◆ Provided entries ◆
______
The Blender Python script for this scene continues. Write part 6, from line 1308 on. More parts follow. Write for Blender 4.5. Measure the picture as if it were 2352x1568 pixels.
______
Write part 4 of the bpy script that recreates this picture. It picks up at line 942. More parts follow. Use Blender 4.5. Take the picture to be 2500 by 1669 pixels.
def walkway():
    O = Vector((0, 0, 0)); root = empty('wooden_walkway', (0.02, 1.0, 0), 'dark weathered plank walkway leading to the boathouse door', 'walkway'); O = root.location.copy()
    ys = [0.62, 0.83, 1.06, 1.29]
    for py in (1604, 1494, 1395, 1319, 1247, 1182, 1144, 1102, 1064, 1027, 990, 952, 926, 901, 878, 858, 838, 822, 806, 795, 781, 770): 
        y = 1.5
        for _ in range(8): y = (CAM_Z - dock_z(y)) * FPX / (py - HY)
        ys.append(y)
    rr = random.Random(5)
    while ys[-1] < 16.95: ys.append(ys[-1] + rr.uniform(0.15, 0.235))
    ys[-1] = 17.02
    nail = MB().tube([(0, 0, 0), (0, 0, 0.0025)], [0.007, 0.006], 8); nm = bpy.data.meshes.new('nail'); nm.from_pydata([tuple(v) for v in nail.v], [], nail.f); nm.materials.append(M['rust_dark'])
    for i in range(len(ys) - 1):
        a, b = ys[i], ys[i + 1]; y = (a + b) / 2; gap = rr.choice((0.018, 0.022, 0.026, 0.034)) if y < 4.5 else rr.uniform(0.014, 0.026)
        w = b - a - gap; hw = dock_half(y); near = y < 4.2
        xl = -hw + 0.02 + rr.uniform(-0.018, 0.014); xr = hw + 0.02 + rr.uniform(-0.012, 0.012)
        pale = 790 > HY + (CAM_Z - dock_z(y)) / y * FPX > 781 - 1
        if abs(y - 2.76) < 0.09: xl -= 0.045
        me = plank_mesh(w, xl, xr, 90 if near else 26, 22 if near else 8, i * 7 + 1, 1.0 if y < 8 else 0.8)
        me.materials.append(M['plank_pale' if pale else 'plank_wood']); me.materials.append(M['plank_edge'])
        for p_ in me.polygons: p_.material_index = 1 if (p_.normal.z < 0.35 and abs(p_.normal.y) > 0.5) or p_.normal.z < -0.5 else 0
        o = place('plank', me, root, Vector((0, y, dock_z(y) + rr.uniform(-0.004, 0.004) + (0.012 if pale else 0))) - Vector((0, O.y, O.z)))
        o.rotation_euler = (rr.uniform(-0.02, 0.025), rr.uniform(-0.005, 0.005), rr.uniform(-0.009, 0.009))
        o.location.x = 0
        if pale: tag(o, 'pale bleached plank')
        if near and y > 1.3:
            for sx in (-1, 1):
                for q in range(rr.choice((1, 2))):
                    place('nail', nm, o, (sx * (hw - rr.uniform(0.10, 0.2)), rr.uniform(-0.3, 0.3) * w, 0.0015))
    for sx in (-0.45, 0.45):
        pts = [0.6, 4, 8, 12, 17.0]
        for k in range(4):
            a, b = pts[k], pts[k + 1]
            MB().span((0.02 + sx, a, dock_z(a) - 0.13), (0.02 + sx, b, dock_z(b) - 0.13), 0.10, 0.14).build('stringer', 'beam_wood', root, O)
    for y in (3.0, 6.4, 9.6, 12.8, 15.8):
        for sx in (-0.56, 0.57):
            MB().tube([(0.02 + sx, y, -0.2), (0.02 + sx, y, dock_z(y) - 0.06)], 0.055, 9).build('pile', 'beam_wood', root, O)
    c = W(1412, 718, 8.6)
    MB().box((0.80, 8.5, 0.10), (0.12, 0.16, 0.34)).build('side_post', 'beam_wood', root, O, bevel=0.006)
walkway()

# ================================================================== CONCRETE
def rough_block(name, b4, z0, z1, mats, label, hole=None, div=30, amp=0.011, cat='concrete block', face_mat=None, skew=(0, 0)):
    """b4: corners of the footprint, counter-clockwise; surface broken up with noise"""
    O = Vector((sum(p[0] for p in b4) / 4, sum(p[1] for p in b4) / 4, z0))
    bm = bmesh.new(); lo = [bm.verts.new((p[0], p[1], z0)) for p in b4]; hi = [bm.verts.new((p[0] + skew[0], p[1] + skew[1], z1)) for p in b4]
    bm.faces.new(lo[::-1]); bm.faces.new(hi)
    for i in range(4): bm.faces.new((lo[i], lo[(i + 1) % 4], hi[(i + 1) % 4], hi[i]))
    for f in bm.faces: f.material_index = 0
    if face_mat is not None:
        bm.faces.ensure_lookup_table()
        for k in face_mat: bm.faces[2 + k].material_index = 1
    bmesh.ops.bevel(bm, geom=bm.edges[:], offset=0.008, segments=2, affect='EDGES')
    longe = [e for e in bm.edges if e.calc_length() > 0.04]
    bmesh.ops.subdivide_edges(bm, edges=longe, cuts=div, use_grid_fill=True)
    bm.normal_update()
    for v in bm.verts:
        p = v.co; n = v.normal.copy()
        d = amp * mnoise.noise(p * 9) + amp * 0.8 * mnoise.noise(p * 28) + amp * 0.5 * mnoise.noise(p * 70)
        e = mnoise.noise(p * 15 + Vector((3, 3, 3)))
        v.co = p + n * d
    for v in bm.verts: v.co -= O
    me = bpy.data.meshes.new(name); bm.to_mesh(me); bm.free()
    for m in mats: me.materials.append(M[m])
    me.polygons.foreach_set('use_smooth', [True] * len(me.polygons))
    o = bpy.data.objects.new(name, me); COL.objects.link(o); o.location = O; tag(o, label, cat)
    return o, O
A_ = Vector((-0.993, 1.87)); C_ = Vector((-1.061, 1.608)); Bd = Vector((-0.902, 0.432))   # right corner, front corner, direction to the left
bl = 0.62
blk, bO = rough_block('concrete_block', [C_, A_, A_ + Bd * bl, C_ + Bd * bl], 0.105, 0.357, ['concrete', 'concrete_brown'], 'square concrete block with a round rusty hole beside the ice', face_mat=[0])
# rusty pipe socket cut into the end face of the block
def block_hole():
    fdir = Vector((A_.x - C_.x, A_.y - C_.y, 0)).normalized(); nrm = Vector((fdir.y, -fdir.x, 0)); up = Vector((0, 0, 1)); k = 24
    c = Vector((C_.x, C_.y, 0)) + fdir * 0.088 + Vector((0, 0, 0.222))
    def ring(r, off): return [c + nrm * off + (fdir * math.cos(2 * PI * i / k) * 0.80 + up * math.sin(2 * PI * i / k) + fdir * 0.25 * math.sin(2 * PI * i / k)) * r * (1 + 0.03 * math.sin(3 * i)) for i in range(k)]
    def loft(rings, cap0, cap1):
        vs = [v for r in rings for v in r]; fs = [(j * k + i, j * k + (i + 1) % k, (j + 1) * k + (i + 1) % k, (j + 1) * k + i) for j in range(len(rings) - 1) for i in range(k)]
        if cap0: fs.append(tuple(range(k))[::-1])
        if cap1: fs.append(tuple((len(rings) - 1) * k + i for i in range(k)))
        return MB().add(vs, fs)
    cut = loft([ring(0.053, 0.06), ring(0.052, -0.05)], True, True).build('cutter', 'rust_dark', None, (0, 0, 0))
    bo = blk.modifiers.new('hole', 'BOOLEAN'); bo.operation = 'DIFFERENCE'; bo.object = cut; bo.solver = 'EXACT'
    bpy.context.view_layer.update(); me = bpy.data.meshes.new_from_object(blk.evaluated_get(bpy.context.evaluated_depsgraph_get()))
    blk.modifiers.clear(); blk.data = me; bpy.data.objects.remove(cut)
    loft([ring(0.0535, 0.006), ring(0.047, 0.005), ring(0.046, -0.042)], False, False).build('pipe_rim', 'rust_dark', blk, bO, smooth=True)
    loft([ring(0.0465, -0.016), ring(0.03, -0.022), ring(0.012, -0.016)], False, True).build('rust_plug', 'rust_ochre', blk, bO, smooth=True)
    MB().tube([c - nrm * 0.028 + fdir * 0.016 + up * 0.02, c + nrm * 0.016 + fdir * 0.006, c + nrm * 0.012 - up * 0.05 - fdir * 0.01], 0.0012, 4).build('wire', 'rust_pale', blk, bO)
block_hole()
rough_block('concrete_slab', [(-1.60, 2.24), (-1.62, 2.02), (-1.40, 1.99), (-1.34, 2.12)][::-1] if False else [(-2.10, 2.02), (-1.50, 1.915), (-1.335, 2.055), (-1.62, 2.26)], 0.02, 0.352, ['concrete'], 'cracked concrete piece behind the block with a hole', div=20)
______
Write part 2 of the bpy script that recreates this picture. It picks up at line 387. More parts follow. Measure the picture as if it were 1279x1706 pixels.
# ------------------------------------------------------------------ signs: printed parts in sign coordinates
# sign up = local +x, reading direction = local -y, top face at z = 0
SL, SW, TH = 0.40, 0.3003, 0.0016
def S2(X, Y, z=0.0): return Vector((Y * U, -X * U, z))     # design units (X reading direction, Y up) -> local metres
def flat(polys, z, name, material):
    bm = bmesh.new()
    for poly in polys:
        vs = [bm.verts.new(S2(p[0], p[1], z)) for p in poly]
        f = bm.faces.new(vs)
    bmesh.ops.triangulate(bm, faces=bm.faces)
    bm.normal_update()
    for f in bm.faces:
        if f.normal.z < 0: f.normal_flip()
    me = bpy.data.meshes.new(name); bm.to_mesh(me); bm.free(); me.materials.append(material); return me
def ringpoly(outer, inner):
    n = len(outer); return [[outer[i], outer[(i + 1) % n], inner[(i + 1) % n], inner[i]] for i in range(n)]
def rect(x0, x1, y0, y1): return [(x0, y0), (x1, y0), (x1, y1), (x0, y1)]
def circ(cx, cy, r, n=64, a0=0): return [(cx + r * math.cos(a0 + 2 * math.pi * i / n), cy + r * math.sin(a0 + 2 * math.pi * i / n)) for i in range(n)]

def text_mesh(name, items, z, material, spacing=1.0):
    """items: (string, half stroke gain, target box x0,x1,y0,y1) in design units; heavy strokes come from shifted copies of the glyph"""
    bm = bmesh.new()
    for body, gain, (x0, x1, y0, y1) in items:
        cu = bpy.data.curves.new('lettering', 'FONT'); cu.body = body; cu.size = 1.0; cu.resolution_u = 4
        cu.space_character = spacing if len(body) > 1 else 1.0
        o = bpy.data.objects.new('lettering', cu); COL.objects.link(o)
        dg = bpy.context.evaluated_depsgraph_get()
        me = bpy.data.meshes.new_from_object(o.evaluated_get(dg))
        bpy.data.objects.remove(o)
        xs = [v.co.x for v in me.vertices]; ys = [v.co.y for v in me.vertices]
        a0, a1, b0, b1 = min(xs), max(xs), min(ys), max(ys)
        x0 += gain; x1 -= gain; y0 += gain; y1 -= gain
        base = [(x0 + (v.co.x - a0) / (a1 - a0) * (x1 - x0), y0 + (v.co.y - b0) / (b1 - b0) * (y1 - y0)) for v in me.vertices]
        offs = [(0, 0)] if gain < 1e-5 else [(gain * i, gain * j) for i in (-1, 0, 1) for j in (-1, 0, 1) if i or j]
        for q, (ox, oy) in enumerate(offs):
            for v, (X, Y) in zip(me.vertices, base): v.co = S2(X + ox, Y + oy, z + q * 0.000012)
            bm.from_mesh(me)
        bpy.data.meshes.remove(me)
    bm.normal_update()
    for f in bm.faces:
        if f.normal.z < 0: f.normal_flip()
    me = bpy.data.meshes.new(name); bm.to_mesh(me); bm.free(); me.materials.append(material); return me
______
◆ Brief ◆
Print, without alteration, the lines from the line with "me.materials.append(M['plank_pale' if pale" to the line with "for p_ in me.polygons: p_.material_index". Include both of them, and omit every other line.

◆ Worked solution ◆
        me.materials.append(M['plank_pale' if pale else 'plank_wood']); me.materials.append(M['plank_edge'])
        for p_ in me.polygons: p_.material_index = 1 if (p_.normal.z < 0.35 and abs(p_.normal.y) > 0.5) or p_.normal.z < -0.5 else 0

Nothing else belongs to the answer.